Neville Goddard Lectures: “In These Last Days by His Son”
15 Dec Neville Goddard Lectures: “In These Last Days by His Son”
By Neville Goddard (March 19, 1963)
Note: Time travel
___(??) “In these last days by his Son.” I know from my own personal experience across this country that scientists and philosophers that I meet or are introduced to me as brilliant minds are unwilling to accept as explanation anything beyond and above this world of nature. I begin to discuss with them my personal mystical experiences; they want me to bring it down to this world—I’m not a physicist, I’m not a scientist, and I’m not a philosopher—but bring it down and explain to them in terms of the structure of this world. So I can’t do it. I can only tell what has happened to me.
So tonight’s subject, which is “In these last days by his Son,” and this is taken from the epistle to the Hebrews. The author is unknown, it’s unsigned, and it’s really not addressed to anyone in particular. He doesn’t address it to the Corinthians, or this or the other; it’s simply an epistle to the Hebrews. And so, we are the Hebrews; he’s addressing it to us. This one begins his letter: “In many and various ways God spoke of old to our fathers by the prophets; but in these last days he has spoken to us by his Son” (Hebrews 1:1). A few verses on, which is the fifth verse, he pinpoints the Son by quoting scripture. For this author bases his entire argument upon scripture, which he quotes or refers to in every chapter. So in the fifth verse, he pinpoints the Son for us by quoting scripture. He’s trying to prove to his own satisfaction the superiority of man over everything in the world, for man bears the very stamp of the nature of God; he makes that plain. And now he comes to this quote, and he quotes for us first the 7th verse of the 2nd chapter of Psalms. He asks the question, “To what angel did God ever say, ‘Thou art my Son, today I have begotten thee’?” Or again, now he quotes 2nd Samuel, the 7th chapter, the 14th verse, so he makes the statement, ___(??) again, “I will be his father, and he shall be my son.” Now, these two are addressed—and anyone reading the Bible can see it—these are addressed to David. So he pinpoints the Son by whom he will speak in these last days. Now this is the letter to the Hebrews. Now how did he speak in many and various ways to our fathers by the prophets?

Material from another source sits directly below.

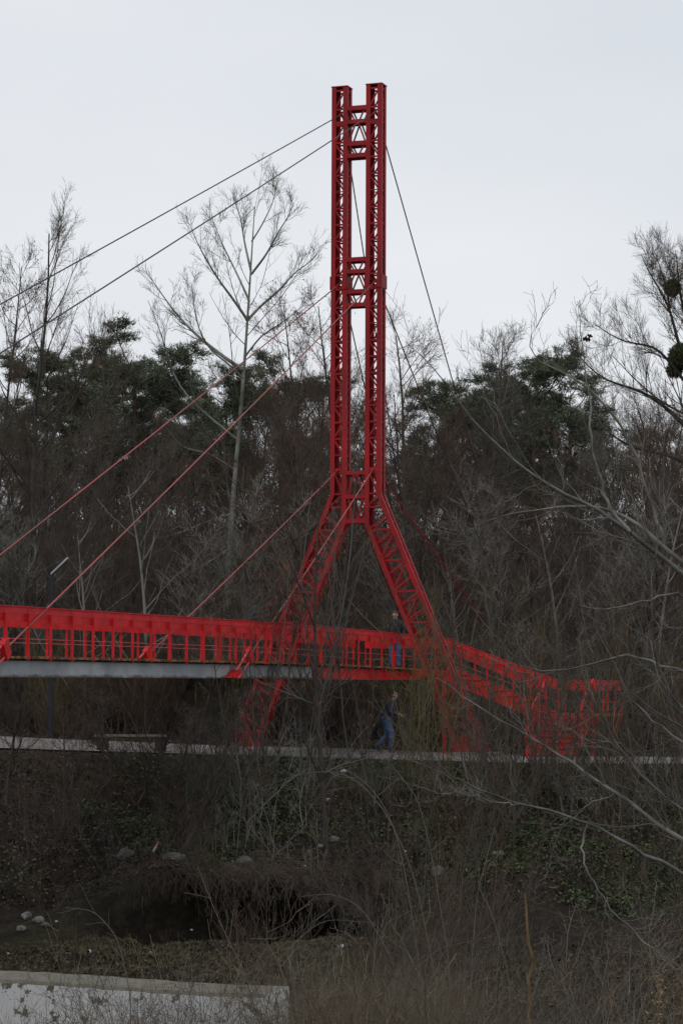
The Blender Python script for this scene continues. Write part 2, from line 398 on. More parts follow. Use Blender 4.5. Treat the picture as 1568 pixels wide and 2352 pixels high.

But first, the nineteenth Psalm: “The heavens are telling the glory of God; and the firmament proclaims his handiwork.” I think anyone who has ever seen the heavens, even with the naked eye, would see the glory of God. But when we ask the physicist to look at it through the mathematical eye, trained as they are with the aid of telescopes, what a joy would be ours were we to look at it through that eye. But then we come down to the geophysicist, and the firmament proclaims his handiwork. And here we see this fantastic world in which we live today. Because here, only in our century, here, a young man in 1905 had a different concept of the world; his name was Einstein—an entirely different concept of the structure of this world—and gave us his famous equation. It startled the physicists of the day, and it still startles them, but we’re living in that world today, a world of nuclear energy. And he gave that to us in 1905.
Here is a statement in Paul’s letters written 2,000 years ago. You read it in the the 1st chapter, the 20th verse of his letter to the Romans: “Ever since the creation of the world, his invisible nature, namely, his eternal power and deity, has been clearly perceived in the things that have been made.” Doesn’t mean the chair, this building, but the elements, the eternal elements of the world. “Ever since the creation of the world his invisible nature, namely, his eternal power and deity, has been clearly perceived in the things that have been made.” After 2,000 years, no one saw the structure of that basic brick of the world. But Einstein saw it and revealed it in his famous equation.